## TASK OBJECTIVE
Using the data beneath, show every line that includes the word "script".
::::::::
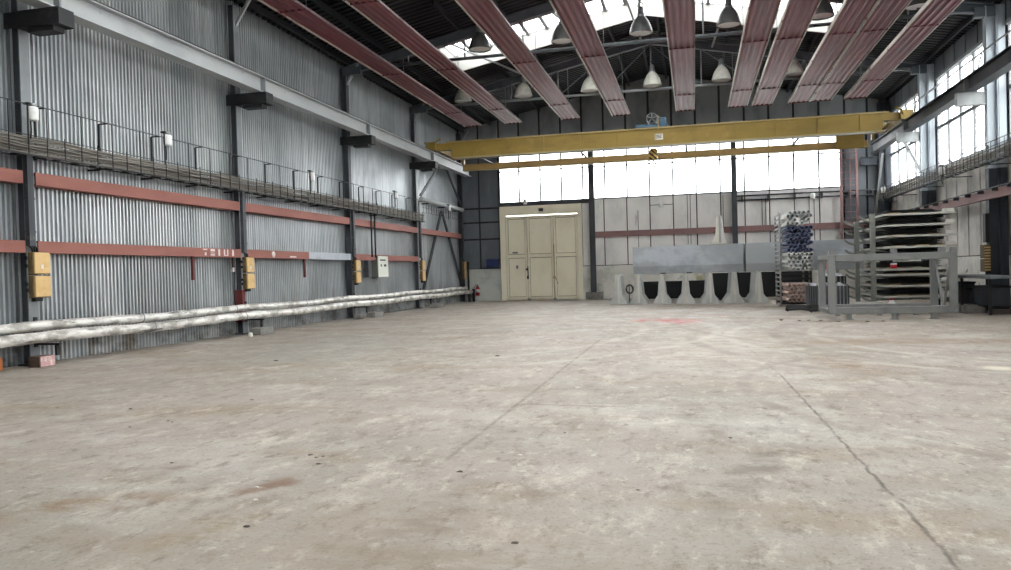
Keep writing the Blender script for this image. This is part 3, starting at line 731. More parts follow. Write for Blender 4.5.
# two foil lagged pipes low on the wall
def lagged(x, z, r, lab):
    rr = random.Random(int(z*100)); n = 330; ys = [8.6+27.1*i/n for i in range(n+1)]; w = 0; pts = []; rad = []
    for i, y in enumerate(ys):
        w = w*.8+rr.uniform(-.5, .5)*.35
        pts.append((x+.012*math.sin(y*1.7)+.01*w, y, z+.014*math.sin(y*1.1+x)+.012*w)); rad.append(r*(1+.05*math.sin(y*3.1+z*9)+rr.uniform(-.05, .05)))
    t = empty('heating_pipe', (x, 22, z), lab, 'pipe', 'foil lagged pipes along the corrugated wall')
    MB().path(pts, rad, 14).build('foil_lagging', 'foil', t)
    m = MB()
    for y in (9.5, 13.2, 16.4, 19.8, 23.1, 26.3, 29.6, 33.):
        m.lathe([(r+.014, -.015), (r+.018, 0), (r+.014, .015)], (x, y, z), 'y', 14)
    m.build('band', 'steel_mid', t)
lagged(-10.52, .645, .083, 'upper foil lagged pipe running low along the corrugated wall')
lagged(-10.28, .47, .094, 'lower foil lagged pipe running low along the corrugated wall')
for y in YC[:4]+[35.4]:
    k = min(range(5), key=lambda i: abs(YC[i]-y))
    tag(MB().box(-10.69, -10.2, y-.03, y+.03, .335, .37).box(-10.69, -10.66, y-.03, y+.03, .3, .8).box(-10.66, -10.42, y-.03, y+.03, .53, .558).box(-10.28, -10.24, y-.03, y+.03, .165 if y < 30 else 0, .335).build('pipe_stand', 'dark_iron'),
        ['pipe stand at the brown floor block', 'pipe stand at the column with the red foot', 'pipe stand below the end of the white bar', 'pipe stand where the crossed bracing starts', 'pipe stand in the far corner'][k], 'pipe stand', 'pipe stands under the lagged pipes')
t = empty('timber_block', (-10.33, 10.75, 0), 'brown floor block with a pinkish painted end under the lagged pipes', 'block')
B(-10.5, -10.28, 10.5, 10.82, 0, .18).build('block', 'brown_block', t, .01)
B(-10.28, -10.275, 10.52, 10.81, .01, .175).build('painted_end', 'pink', t)['label'] = 'pinkish white painted end'
tag(B(-10.75, -10.6, 9.98, 10.12, 0, .2).build('orange_block', 'orange', None, .01), 'small orange block on the floor at the frame edge under the pipes', 'block')
for (x, y, a, w), lab in (((-10.2, 16.85, .5, .3), 'grey concrete block on the floor at the column with the red foot'), ((-10.15, 23.6, .6, .3), 'grey concrete block on the floor below the third switch box'), ((-10.15, 29.9, .7, .3), 'grey concrete block on the floor below the narrow switch box')):
    t = tag(B(x-w/2, x+w/2, y-.1, y+a, 0, .17).build('concrete_block', 'conc_block', None, .015), lab, 'block', 'concrete blocks under the pipes')
tag(B(-10.35, -10.1, 22.6, 22.9, 0, .16).build('rubble_lump', 'conc_block', None, .05), 'dark rubble lump on the floor just before the third switch box', 'block')
tag(MB().lathe([(.001, 0), (.05, 0), (.05, .08), (.03, .1), (.001, .1)], (-10.05, 16.3, 0), 'z', 12).build('white_can', 'white_sign'), 'tiny white can on the floor before the second concrete block', 'can')
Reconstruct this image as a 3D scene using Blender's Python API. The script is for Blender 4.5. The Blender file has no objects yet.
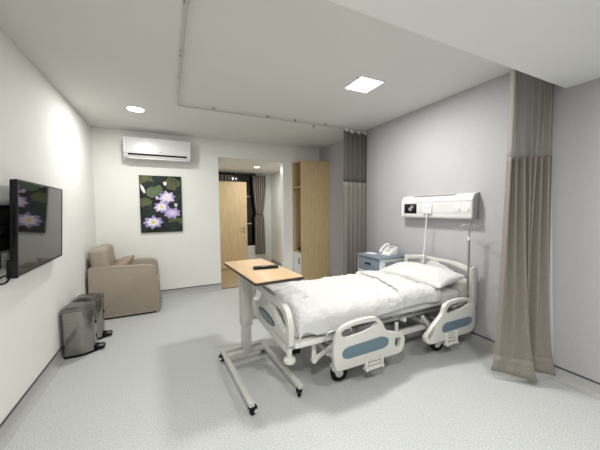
import bpy, bmesh, math, random
from mathutils import Vector, Matrix, noise
random.seed(4)
PI = math.pi
S = bpy.context.scene
COL = S.collection
XL, XR, YB, YS, ZS, ZC = -0.995, 2.907, 5.111, 1.127, 2.394, 2.7
CAMZ = 1.4438

# ------------------------------------------------------------------ materials
def mat(name, col, rough=.5, metal=0., noise_amt=0., noise_scale=20., bump=0., bump_scale=80., spec=.5,
        emit=None, emit_s=0., trans=0., alpha=1., stretch=None, sheen=0., coat=0.):
    m = bpy.data.materials.new(name); m.use_nodes = True
    nt = m.node_tree; b = nt.nodes['Principled BSDF']
    c = (col[0], col[1], col[2], 1)
    b.inputs['Base Color'].default_value = c
    b.inputs['Roughness'].default_value = rough
    b.inputs['Metallic'].default_value = metal
    b.inputs['Specular IOR Level'].default_value = spec
    b.inputs['Transmission Weight'].default_value = trans
    b.inputs['Alpha'].default_value = alpha
    b.inputs['Sheen Weight'].default_value = sheen
    b.inputs['Coat Weight'].default_value = coat
    if emit:
        b.inputs['Emission Color'].default_value = (emit[0], emit[1], emit[2], 1)
        b.inputs['Emission Strength'].default_value = emit_s
    tc = nt.nodes.new('ShaderNodeTexCoord'); mp = nt.nodes.new('ShaderNodeMapping')
    nt.links.new(tc.outputs['Object'], mp.inputs['Vector'])
    if stretch: mp.inputs['Scale'].default_value = stretch
    if noise_amt > 0:
        n = nt.nodes.new('ShaderNodeTexNoise'); n.inputs['Scale'].default_value = noise_scale
        n.inputs['Detail'].default_value = 4
        nt.links.new(mp.outputs['Vector'], n.inputs['Vector'])
        r = nt.nodes.new('ShaderNodeValToRGB')
        r.color_ramp.elements[0].position = .3; r.color_ramp.elements[1].position = .7
        r.color_ramp.elements[0].color = (*[max(0, v * (1 - noise_amt)) for v in col], 1)
        r.color_ramp.elements[1].color = (*[min(1, v * (1 + noise_amt)) for v in col], 1)
        nt.links.new(n.outputs['Fac'], r.inputs['Fac']); nt.links.new(r.outputs['Color'], b.inputs['Base Color'])
    if bump > 0:
        n2 = nt.nodes.new('ShaderNodeTexNoise'); n2.inputs['Scale'].default_value = bump_scale
        n2.inputs['Detail'].default_value = 5
        nt.links.new(mp.outputs['Vector'], n2.inputs['Vector'])
        bp = nt.nodes.new('ShaderNodeBump'); bp.inputs['Strength'].default_value = bump
        bp.inputs['Distance'].default_value = .01
        nt.links.new(n2.outputs['Fac'], bp.inputs['Height']); nt.links.new(bp.outputs['Normal'], b.inputs['Normal'])
    return m

def wood(name, c0, c1, scale=(14, 14, 1.2), rough=.42):
    m = mat(name, c0, rough); nt = m.node_tree; b = nt.nodes['Principled BSDF']
    mp = [n for n in nt.nodes if n.type == 'MAPPING'][0]; mp.inputs['Scale'].default_value = scale
    n = nt.nodes.new('ShaderNodeTexNoise'); n.inputs['Scale'].default_value = 3.2; n.inputs['Detail'].default_value = 6
    n.inputs['Distortion'].default_value = .6
    nt.links.new(mp.outputs['Vector'], n.inputs['Vector'])
    r = nt.nodes.new('ShaderNodeValToRGB'); r.color_ramp.elements[0].position = .3; r.color_ramp.elements[1].position = .72
    r.color_ramp.elements[0].color = (*c0, 1); r.color_ramp.elements[1].color = (*c1, 1)
    nt.links.new(n.outputs['Fac'], r.inputs['Fac']); nt.links.new(r.outputs['Color'], b.inputs['Base Color'])
    return m

def floor_mat(name):
    m = mat(name, (.5, .5, .49), .42, spec=.4); nt = m.node_tree; b = nt.nodes['Principled BSDF']
    mp = [n for n in nt.nodes if n.type == 'MAPPING'][0]
    n = nt.nodes.new('ShaderNodeTexNoise'); n.inputs['Scale'].default_value = 125; n.inputs['Detail'].default_value = 2
    v = nt.nodes.new('ShaderNodeTexVoronoi'); v.inputs['Scale'].default_value = 120
    nt.links.new(mp.outputs['Vector'], n.inputs['Vector']); nt.links.new(mp.outputs['Vector'], v.inputs['Vector'])
    r = nt.nodes.new('ShaderNodeValToRGB'); r.color_ramp.elements[0].position = .36; r.color_ramp.elements[1].position = .62
    r.color_ramp.elements[0].color = (.405, .418, .414, 1); r.color_ramp.elements[1].color = (.58, .593, .59, 1)
    nt.links.new(n.outputs['Fac'], r.inputs['Fac'])
    mx = nt.nodes.new('ShaderNodeMix'); mx.data_type = 'RGBA'
    r2 = nt.nodes.new('ShaderNodeValToRGB'); r2.color_ramp.elements[0].position = .12; r2.color_ramp.elements[1].position = .2
    r2.color_ramp.elements[0].color = (1, 1, 1, 1); r2.color_ramp.elements[1].color = (0, 0, 0, 1)
    nt.links.new(v.outputs['Distance'], r2.inputs['Fac'])
    nt.links.new(r2.outputs['Color'], mx.inputs['Factor'])
    nt.links.new(r.outputs['Color'], mx.inputs['A']); mx.inputs['B'].default_value = (.67, .68, .67, 1)
    nt.links.new(mx.outputs['Result'], b.inputs['Base Color'])
    return m

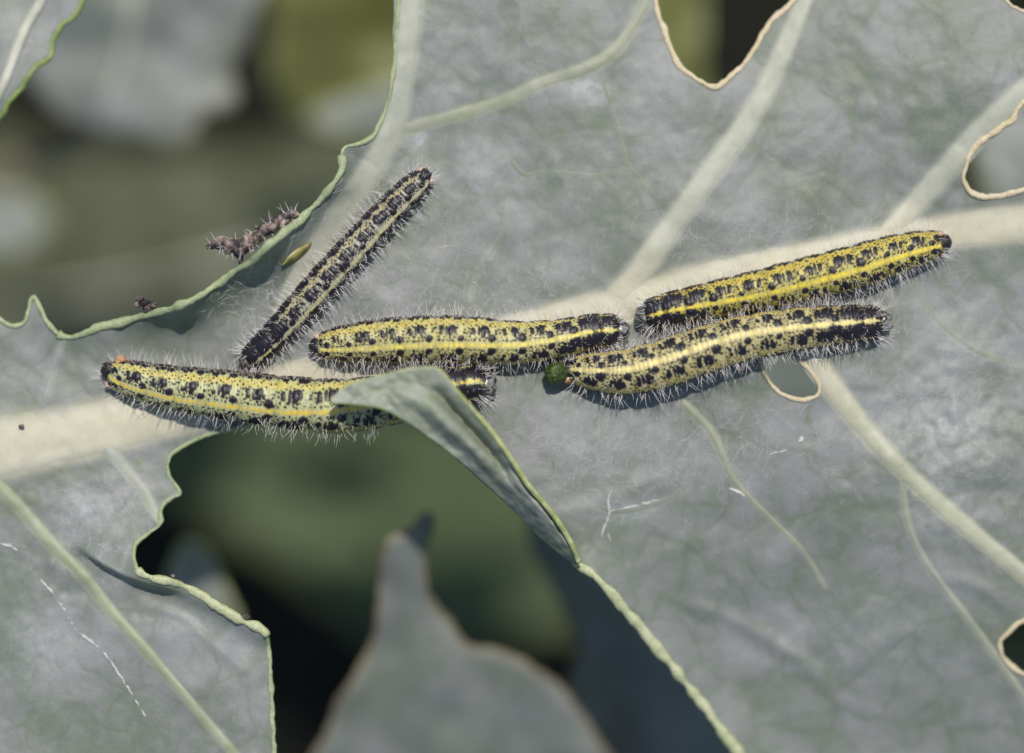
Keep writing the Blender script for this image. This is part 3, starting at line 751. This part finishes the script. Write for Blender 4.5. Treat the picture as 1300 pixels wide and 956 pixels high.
    col = col * (1 - crease[..., None]) 
    sp3 = np.clip(spot, 0, 1)[..., None]
    col = col * (1 - sp3) + sp3 * np.array((0.012, 0.010, 0.016))
    # shape
    rr = R[:, None] * (1 + (lump + ann)[:, None] * np.minimum(1, capf ** 2)[:, None] + 0.018 * (fbm(Sx / 6, arc / 6, seed + 9, 2) - 0.5)) + 1.15 * bumph * np.minimum(1, capf)[:, None]
    th = np.radians(PH) + rl[:, None]
    cz = np.cos(th); sz = np.sin(th)
    cz = np.where(cz < 0, cz * 0.86, cz)
    px = L[:, None, 0] + Sd[:, None, 0] * sz * rr; py = L[:, None, 1] + Sd[:, None, 1] * sz * rr
    ground = leaf_z(L[:, 0], L[:, 1])
    ground = np.convolve(np.pad(ground, 25, mode='edge'), np.ones(51) / 51, 'valid') + 0.015
    hgt = np.convolve(np.pad(hw, 12, mode='edge'), np.ones(25) / 25, 'valid')
    z = ground[:, None] + (0.86 * hgt[:, None] + cz * rr) / 100
    V = W(px, py, z)
    loc = V[n // 2].mean(0); loc[2] = ground[n // 2]
    root_ = empty('caterpillar', tuple(loc))
    tag(root_, name_label, 'caterpillar', 'caterpillars feeding on the leaf')
    VV = V.reshape(-1, 3)
    F = [grid_faces(n, K, True)]
    ends = V[[0, -1]].mean(1)
    VV2 = np.concatenate([VV, ends]); j = np.arange(K)
    F.append(np.stack([np.full(K, n * K), (j + 1) % K, j], -1)); F.append(np.stack([np.full(K, n * K + 1), (n - 1) * K + j, (n - 1) * K + (j + 1) % K], -1))
    cc = np.concatenate([col.reshape(-1, 3), col[0, :1], col[-1, :1]])
    ss = np.concatenate([spot.ravel(), [0.8, 0.8]])
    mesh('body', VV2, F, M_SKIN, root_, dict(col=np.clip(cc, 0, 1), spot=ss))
    # hair
    gu = np.gradient(V, axis=0); gv = np.roll(V, -1, 1) - np.roll(V, 1, 1)
    Nn = np.cross(gu, gv); Nn /= np.maximum(np.linalg.norm(Nn, axis=2), 1e-9)[..., None]
    cen = V.mean(1)[:, None]
    Nn *= np.sign(((V - cen) * Nn).sum(2))[..., None]
    wgt = (0.35 + spot) * (np.abs(np.degrees(np.angle(np.exp(1j * th)))) < 118) * (0.45 + sstep(25, 80, np.abs(np.degrees(np.angle(np.exp(1j * th))))))
    wgt = wgt * (1 + 2.2 * (sstep(0.95, 0.99, frac) + sstep(0.04, 0.01, frac))[:, None]) * (R[:, None] / R.max())
    pick = r.choice(wgt.size, hair_n, replace=False, p=(wgt / wgt.sum()).ravel())
    Tn = np.gradient(cen[:, 0], axis=0); Tn /= np.linalg.norm(Tn, axis=1)[:, None]
    pi, pj = np.unravel_index(pick, wgt.shape)
    hn = Nn[pi, pj] + 0.20 * r.normal(size=(hair_n, 3)) + np.array((0, 0, 0.22)) + Tn[pi] * (1.1 * sstep(0.93, 1, frac[pi]) - 0.8 * sstep(0.06, 0, frac[pi]))[:, None]
    hn /= np.linalg.norm(hn, axis=1)[:, None]
    hl = (0.06 + 0.125 * r.random(hair_n) ** 1.2) * (0.7 + 0.5 * np.abs(np.sin(th[pi, pj])))
    hv, hf = hairs(V[pi, pj] - hn * 0.01, hn, hl, 0.0029, r, 0.3)
    tag(mesh('hair', hv, hf, M_HAIR, root_), kind='stuff')
    # head: two dark lobes at the front end
    i = n - 4
    ax = Tn[i]; up = np.array((0, 0, 1.0)); sdv = np.cross(up, ax); sdv /= np.linalg.norm(sdv); up = np.cross(ax, sdv)
    hr = hgt[i] / 100
    c = cen[i, 0] + ax * 0.00
    v1, f1 = ball(c, (hr * 0.72, hr * 0.80, hr * 0.78), (ax, sdv, up), seed, 0.10)
    # a furrow down the face
    loc_s = (v1 - c) @ sdv
    v1 = v1 - ax * (0.10 * hr * np.exp(-(loc_s / (0.12 * hr)) ** 2))[:, None]
    head = mesh('head', v1, f1, M_HEAD, root_)
    # prolegs and tail claspers
    def peg(px_i, ang, rad, ln, mat, nm):
        b = cen[px_i, 0]; sv = W(L[px_i, 0] + Sd[px_i, 0], L[px_i, 1] + Sd[px_i, 1], b[2]) - W(L[px_i, 0], L[px_i, 1], b[2]); sv /= np.linalg.norm(sv)
        dr = sv * math.sin(ang) + np.array((0, 0, 1.0)) * math.cos(ang)
        p0 = b + dr * (R[px_i] / 100 * 0.80); p1 = b + dr * (R[px_i] / 100 + ln)
        q = np.linspace(0, 1, 7)[:, None]
        Vq, Fq = tube(p0 * (1 - q) + p1 * q, rad * np.array([1.15, 1.05, 0.95, 0.95, 1.0, 0.8, 0.35]), 10)
        Vq = Vq + (r.random(Vq.shape) - .5) * rad * 0.15
        return mesh(nm, Vq, Fq, mat, root_)
    for k in (3, 4, 5, 6):
        ii = int(np.argmin(np.abs(cs - (k + 0.5))))
        for sg in (-1, 1): peg(ii, sg * math.radians(112), 0.055, 0.035, M_LEG, 'proleg')
    for (fr, ang, rad, ln) in tail_orange:
        peg(int(fr * n), math.radians(ang), rad, ln, M_ANAL if rad > 0.05 else M_LEG, 'tail_clasper')
    # dark shield over the tail
    i = max(3, int(0.022 * n)); ax = -Tn[i]; up = np.array((0, 0, 1.0)); sdv = np.cross(up, ax); sdv /= np.linalg.norm(sdv); up = np.cross(ax, sdv)
    v1, f1 = ball(cen[i, 0] + up * R[i] / 100 * 0.35, (R[i] / 100 * 0.80, R[i] / 100 * 0.74, R[i] / 100 * 0.66), (ax, sdv, up), seed + 1, 0.25)
    mesh('tail_shield', v1, f1, M_PLATE, root_)
    return root_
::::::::
## WRITTEN RESPONSE
Keep writing the Blender script for this image. This is part 3, starting at line 731. More parts follow. Write for Blender 4.5.
Reconstruct this image as a 3D scene using Blender's Python API. The script is for Blender 4.5. The Blender file has no objects yet.
Keep writing the Blender script for this image. This is part 3, starting at line 751. This part finishes the script. Write for Blender 4.5. Treat the picture as 1300 pixels wide and 956 pixels high.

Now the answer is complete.